Sedangkan saham-saham yang melemah dan menjadi top losers antara lain PT Golden Flower Tbk (POLU) yang jatuh 20,6%, PT Mitra Pack Tbk (PTMP) ambruk 20%, dan PT Distribusi Voucher Nusantara Tbk (DIVA) anjlok 19,5%.
Di sisi berseberangan dengan IHSG, Indeks saham utama Asia lainnya berhasil menguat. Shenzhen Comp. (China), SENSEX (India), Hang Seng (Hong Kong), Shanghai Composite (China), Ho Chi Minh Stock Index (Vietnam), dan CSI 300 (China), yang berhasil menguat dan menghijau dengan masing-masing 1,72%, 1,20%, 0,91%, 0,59%, 0,55%, dan 0,52%.
Semenata itu, TOPIX (Jepang), Nikkei 225 (Tokyo), Straits Times (Singapura), SETI (Thailand), KOSPI (Korea Selatan), IHSG (Indonesia), dan TW Weighted Index (Taiwan), terpangkas masing-masing, 1,73%, 1,46%, 0,85%, 0,82%, 0,34%, 0,29%, dan 0,27%.
Bursa Saham Asia dan IHSG gagal memanfaatkan momentum penguatan di Bursa Saham Amerika Serikat. Dini hari tadi waktu Indonesia, tiga indeks utama di Wall Street kompak ditutup menghijau.
Nasdaq Composite, S&P 500, Dow Jones Industrial Average, dan masing-masing naik 0,51%, 0,86%, dan 1,22%. Adapun S&P 500 tengah melaju di fase Bullish dengan keberhasilan mencetak kenaikan mencapai 25% sejak Oktober 2023 kemarin.
Sentimen yang mewarnai laju indeks hari ini adalah datang dari data GDP Price Index dan Core PCE Price Index Amerika Serikat nanti malam, waktu setempat. Mengantisipasi rilis data yang menjadi preferensi Bank Sentral Federal Reserve, yang bisa menjadi penentuan arah suku bunga acuan kedepannya.
“Kita harus melihat apakah inflasi cukup ‘Jinak’ atau belum untuk memperkirakan kemungkinan penurunan suku bunga,” kata Alex Turro, Senior Market Strategist di RJO Futures.
Seperti yang diwartakan Bloomberg News, perekonomian AS terus mengejutkan para pejabat dengan pertumbuhan yang tangguh, dan para pembuat kebijakan The Fed secara signifikan meningkatkan estimasi mereka untuk Produk Domestik Bruto tahun ini menjadi 2,1%, makin menguat dari sebelumnya 1,4% pada Desember. Perekrutan tenaga kerja juga tetap kuat, dan acuan inflasi telah melampaui ekspektasi para ekonom dalam beberapa bulan.

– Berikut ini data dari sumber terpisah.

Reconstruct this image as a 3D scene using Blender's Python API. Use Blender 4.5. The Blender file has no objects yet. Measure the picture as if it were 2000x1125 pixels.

Komentar terbaru, Anggota Dewan Gubernur Federal Reserve Christopher Waller mengatakan, tidak perlu terburu-buru untuk melangsungkan pemangkasan suku bunga acuan, menekankan bahwa data ekonomi baru-baru ini terlihat akan ada penundaan, atau pengurangan jumlah pemangkasan yang terlihat tahun ini.
Waller menyebut angka inflasi baru-baru ini "Mengecewakan" dan mengatakan dia ingin melihat "Setidaknya beberapa bulan data inflasi yang lebih baik" sebelum melakukan pemangkasan.
Dia menunjuk pada ekonomi yang kuat dan perekrutan tenaga kerja yang solid sebagai alasan lebih lanjut mengapa The Fed memiliki ruang untuk menunggu untuk mendapatkan keyakinan bahwa inflasi berada di jalur yang berkelanjutan menuju target 2%.
"Dalam pandangan saya, adalah tepat untuk mengurangi jumlah pemangkasan suku bunga secara keseluruhan atau mendorongnya lebih jauh ke masa depan sebagai tanggapan terhadap data baru-baru ini," kata Waller dalam pidato yang telah dipersiapkan pada Rabu di depan Economic Club of New York yang berjudul There's Still No Rush.
Tim Research Phillip Sekuritas memaparkan, investor tengah mencerna sejumlah rilis data ekonomi AS untuk menentukan jalur kebijakan Bank Sentral AS (Federal Reserve/The Fed). Selain itu, investor juga melakukan penyesuaian (Rebalancing) pada portofolio mereka setelah reli di pasar saham tahun ini sudah melebihi US$4 triliun.
“Fokus perhatian investor minggu ini tentu tertuju pada rilis data Personal Consumption Expenditures (PCE) Price Index pada hari Jumat. Data ini mencakup juga data Core PCE Price Index yang merupakan indikator favorit Federal Reserve untuk mengukur inflasi,” mengutip riset harian Tim Research Phillip Sekuritas, Kamis.